__The task__
Find each line holding "wide" and copy it out.

(A run of records)
__________________________________________________

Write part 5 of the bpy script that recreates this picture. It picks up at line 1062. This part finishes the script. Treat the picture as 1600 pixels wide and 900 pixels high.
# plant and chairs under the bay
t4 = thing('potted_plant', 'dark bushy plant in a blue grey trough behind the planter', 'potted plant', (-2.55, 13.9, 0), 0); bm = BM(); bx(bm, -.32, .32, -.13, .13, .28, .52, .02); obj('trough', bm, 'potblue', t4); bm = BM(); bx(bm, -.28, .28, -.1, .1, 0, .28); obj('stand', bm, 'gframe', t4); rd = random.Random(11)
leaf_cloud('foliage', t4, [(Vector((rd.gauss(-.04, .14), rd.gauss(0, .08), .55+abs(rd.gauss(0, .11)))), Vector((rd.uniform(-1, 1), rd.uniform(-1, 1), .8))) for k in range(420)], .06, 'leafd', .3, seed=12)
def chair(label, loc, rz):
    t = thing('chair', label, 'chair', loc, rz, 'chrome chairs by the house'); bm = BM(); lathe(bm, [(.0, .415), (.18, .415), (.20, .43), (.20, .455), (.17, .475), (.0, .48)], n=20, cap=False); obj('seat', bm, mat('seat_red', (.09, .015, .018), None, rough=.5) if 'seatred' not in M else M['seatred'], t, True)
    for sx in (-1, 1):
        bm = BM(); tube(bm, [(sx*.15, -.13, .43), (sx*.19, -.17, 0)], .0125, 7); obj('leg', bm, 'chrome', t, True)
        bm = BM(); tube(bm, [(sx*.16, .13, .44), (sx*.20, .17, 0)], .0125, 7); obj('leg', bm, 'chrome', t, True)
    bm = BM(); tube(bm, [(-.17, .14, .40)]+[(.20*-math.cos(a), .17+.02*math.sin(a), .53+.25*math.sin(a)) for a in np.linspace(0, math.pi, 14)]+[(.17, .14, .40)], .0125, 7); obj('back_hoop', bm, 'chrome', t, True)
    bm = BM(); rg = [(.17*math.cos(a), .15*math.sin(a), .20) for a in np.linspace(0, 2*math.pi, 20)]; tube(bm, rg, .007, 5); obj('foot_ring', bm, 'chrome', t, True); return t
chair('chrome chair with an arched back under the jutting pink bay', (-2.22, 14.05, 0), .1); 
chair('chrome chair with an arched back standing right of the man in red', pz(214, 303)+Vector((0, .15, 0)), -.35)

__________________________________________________

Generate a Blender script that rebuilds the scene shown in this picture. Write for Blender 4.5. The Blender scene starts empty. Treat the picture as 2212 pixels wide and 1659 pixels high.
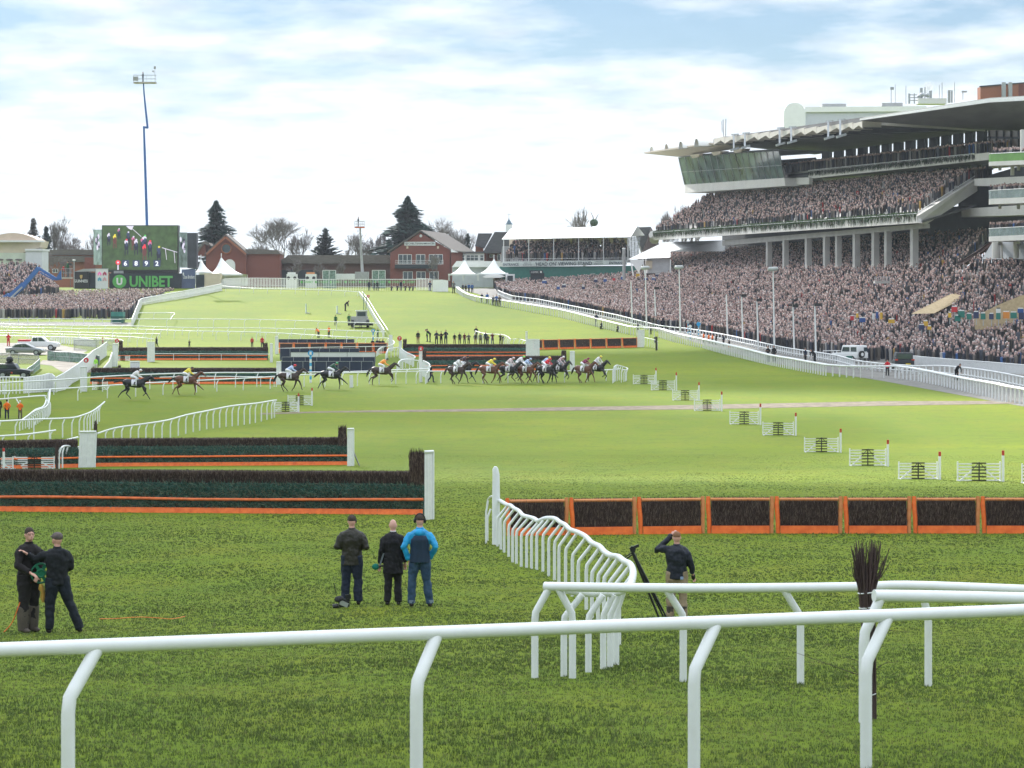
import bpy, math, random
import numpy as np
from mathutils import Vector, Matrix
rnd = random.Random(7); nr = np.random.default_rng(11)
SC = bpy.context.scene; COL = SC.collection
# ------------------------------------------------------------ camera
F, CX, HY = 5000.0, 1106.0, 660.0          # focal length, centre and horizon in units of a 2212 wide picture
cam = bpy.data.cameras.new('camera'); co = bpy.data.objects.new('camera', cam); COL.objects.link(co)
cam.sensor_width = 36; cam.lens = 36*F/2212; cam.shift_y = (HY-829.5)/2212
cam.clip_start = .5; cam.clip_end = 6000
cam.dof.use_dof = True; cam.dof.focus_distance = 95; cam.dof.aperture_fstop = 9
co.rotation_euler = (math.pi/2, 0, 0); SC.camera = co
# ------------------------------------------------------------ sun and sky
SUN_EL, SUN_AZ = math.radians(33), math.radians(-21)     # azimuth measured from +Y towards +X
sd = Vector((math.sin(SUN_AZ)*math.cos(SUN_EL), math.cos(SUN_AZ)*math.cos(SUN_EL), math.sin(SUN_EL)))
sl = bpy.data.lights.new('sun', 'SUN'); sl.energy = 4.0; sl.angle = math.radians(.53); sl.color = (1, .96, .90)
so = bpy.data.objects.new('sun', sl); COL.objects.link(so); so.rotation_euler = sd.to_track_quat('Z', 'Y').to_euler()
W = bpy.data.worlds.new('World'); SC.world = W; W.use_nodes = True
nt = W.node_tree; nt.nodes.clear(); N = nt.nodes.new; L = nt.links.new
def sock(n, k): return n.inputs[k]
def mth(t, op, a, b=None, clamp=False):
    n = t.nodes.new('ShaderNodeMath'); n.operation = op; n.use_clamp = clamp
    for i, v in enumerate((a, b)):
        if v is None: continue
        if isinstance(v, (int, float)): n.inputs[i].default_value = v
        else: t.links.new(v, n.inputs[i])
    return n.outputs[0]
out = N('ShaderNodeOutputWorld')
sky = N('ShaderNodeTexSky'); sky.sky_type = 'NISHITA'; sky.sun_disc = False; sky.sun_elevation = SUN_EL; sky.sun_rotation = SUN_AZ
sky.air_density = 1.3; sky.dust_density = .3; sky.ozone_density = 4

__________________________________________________

__Exercise response__
Write part 5 of the bpy script that recreates this picture. It picks up at line 1062. This part finishes the script. Treat the picture as 1600 pixels wide and 900 pixels high.
Generate a Blender script that rebuilds the scene shown in this picture. Write for Blender 4.5. The Blender scene starts empty. Treat the picture as 2212 pixels wide and 1659 pixels high.
F, CX, HY = 5000.0, 1106.0, 660.0          # focal length, centre and horizon in units of a 2212 wide picture